>> Start DATA FOR THIS TASK
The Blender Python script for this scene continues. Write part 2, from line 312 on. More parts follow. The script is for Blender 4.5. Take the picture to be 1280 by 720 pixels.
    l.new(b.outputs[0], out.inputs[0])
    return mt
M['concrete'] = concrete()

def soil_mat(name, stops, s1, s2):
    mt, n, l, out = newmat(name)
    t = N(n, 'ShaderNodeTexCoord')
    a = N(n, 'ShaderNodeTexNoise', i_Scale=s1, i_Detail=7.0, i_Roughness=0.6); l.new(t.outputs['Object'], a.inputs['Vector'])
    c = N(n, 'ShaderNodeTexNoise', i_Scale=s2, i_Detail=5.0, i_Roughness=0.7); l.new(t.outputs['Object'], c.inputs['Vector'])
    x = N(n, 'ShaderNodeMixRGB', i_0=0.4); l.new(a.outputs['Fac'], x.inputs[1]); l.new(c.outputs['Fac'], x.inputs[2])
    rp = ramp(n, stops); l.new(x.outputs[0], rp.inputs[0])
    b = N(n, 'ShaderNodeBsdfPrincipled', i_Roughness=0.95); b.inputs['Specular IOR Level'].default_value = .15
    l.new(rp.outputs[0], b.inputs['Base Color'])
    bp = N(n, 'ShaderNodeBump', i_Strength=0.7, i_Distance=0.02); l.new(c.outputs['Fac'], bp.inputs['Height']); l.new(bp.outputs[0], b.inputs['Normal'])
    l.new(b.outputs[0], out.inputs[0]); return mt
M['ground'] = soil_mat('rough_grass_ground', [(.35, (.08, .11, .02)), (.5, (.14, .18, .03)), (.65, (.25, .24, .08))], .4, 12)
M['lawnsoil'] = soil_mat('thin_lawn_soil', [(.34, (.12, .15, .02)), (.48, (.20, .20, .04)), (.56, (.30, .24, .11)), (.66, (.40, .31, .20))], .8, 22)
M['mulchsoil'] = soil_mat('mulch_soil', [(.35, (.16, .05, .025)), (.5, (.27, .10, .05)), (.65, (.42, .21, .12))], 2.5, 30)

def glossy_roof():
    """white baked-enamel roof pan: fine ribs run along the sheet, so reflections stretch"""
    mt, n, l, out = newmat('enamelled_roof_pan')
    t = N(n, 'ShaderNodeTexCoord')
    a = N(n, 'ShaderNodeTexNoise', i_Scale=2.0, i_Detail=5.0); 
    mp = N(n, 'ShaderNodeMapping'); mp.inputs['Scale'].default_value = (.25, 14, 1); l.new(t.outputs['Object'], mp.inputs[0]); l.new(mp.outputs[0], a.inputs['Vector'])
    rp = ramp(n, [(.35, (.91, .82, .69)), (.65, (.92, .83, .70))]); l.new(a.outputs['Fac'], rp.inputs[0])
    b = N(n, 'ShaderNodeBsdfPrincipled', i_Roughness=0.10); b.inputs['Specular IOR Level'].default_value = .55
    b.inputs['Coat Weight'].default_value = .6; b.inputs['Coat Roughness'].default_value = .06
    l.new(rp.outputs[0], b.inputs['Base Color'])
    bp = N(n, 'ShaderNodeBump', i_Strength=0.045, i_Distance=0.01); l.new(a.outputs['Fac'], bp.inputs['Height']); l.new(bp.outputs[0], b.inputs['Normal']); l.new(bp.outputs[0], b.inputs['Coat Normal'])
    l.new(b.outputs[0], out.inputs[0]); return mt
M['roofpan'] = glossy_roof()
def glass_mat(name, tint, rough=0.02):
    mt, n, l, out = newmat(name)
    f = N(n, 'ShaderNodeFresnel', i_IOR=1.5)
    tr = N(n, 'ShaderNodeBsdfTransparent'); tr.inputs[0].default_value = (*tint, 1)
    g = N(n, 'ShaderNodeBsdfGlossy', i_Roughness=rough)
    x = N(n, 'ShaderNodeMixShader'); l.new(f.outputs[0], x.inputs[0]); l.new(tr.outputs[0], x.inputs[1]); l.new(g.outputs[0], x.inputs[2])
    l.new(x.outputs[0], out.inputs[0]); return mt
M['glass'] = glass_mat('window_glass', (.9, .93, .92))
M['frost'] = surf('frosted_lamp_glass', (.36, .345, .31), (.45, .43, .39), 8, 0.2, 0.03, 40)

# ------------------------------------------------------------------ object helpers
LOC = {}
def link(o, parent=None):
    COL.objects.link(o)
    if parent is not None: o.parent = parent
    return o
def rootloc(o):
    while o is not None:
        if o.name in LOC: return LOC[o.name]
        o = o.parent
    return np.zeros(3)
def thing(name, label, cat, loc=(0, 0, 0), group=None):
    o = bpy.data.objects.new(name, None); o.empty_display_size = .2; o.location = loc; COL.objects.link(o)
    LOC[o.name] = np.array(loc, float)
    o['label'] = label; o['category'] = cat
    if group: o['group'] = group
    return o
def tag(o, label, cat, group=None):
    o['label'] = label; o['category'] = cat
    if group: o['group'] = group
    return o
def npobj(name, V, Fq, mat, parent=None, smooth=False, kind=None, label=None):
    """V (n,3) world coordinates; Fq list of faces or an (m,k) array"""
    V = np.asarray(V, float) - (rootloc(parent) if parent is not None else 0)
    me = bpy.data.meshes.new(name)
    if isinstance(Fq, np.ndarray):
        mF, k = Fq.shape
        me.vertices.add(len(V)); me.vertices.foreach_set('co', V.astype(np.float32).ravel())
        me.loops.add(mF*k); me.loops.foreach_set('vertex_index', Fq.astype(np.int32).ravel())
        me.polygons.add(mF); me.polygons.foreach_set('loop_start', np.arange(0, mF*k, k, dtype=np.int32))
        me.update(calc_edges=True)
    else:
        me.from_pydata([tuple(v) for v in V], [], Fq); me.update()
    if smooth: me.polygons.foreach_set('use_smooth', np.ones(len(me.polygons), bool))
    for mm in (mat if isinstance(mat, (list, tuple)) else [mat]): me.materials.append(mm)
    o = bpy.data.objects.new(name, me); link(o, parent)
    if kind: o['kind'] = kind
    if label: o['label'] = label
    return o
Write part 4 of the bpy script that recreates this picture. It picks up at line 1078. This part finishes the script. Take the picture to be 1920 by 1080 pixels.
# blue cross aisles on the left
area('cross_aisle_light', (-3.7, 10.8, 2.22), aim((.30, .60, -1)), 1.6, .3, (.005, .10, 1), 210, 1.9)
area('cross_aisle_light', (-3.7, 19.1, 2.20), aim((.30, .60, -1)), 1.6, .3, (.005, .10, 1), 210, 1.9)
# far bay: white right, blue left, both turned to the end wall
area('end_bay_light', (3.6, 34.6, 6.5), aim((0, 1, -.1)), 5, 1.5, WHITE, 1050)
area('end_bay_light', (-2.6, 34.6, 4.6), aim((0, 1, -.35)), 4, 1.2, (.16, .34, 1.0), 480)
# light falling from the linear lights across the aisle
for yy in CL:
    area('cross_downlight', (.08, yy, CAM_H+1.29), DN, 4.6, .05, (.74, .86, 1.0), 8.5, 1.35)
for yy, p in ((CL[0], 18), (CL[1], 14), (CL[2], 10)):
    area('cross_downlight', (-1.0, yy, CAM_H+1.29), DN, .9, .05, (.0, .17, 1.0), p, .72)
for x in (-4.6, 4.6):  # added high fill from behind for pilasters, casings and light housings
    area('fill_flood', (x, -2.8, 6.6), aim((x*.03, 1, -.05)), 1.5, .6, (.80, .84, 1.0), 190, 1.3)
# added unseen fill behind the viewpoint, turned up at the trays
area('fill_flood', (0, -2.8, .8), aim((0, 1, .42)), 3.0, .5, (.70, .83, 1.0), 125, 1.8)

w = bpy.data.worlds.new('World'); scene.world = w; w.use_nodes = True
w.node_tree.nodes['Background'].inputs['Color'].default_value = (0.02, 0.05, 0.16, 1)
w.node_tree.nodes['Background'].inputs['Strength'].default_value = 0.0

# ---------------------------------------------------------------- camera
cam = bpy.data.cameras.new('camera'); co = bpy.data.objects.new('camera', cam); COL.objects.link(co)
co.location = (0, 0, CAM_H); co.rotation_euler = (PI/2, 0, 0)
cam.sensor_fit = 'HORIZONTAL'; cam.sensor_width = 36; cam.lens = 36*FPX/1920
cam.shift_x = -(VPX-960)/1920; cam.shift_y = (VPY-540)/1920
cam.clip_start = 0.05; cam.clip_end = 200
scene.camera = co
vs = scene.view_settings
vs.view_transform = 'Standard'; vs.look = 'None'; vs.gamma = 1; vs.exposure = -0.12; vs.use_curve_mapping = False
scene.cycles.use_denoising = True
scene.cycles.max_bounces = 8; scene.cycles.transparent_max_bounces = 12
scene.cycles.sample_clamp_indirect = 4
>> End DATA FOR THIS TASK
Using the material above, quote the first line and each line after it, stopping at and including the line that holds "(.42, .21, .12))], 2.5, 30)".

THE COMPLETED TASK:
The Blender Python script for this scene continues. Write part 2, from line 312 on. More parts follow. The script is for Blender 4.5. Take the picture to be 1280 by 720 pixels.
    l.new(b.outputs[0], out.inputs[0])
    return mt
M['concrete'] = concrete()

def soil_mat(name, stops, s1, s2):
    mt, n, l, out = newmat(name)
    t = N(n, 'ShaderNodeTexCoord')
    a = N(n, 'ShaderNodeTexNoise', i_Scale=s1, i_Detail=7.0, i_Roughness=0.6); l.new(t.outputs['Object'], a.inputs['Vector'])
    c = N(n, 'ShaderNodeTexNoise', i_Scale=s2, i_Detail=5.0, i_Roughness=0.7); l.new(t.outputs['Object'], c.inputs['Vector'])
    x = N(n, 'ShaderNodeMixRGB', i_0=0.4); l.new(a.outputs['Fac'], x.inputs[1]); l.new(c.outputs['Fac'], x.inputs[2])
    rp = ramp(n, stops); l.new(x.outputs[0], rp.inputs[0])
    b = N(n, 'ShaderNodeBsdfPrincipled', i_Roughness=0.95); b.inputs['Specular IOR Level'].default_value = .15
    l.new(rp.outputs[0], b.inputs['Base Color'])
    bp = N(n, 'ShaderNodeBump', i_Strength=0.7, i_Distance=0.02); l.new(c.outputs['Fac'], bp.inputs['Height']); l.new(bp.outputs[0], b.inputs['Normal'])
    l.new(b.outputs[0], out.inputs[0]); return mt
M['ground'] = soil_mat('rough_grass_ground', [(.35, (.08, .11, .02)), (.5, (.14, .18, .03)), (.65, (.25, .24, .08))], .4, 12)
M['lawnsoil'] = soil_mat('thin_lawn_soil', [(.34, (.12, .15, .02)), (.48, (.20, .20, .04)), (.56, (.30, .24, .11)), (.66, (.40, .31, .20))], .8, 22)
M['mulchsoil'] = soil_mat('mulch_soil', [(.35, (.16, .05, .025)), (.5, (.27, .10, .05)), (.65, (.42, .21, .12))], 2.5, 30)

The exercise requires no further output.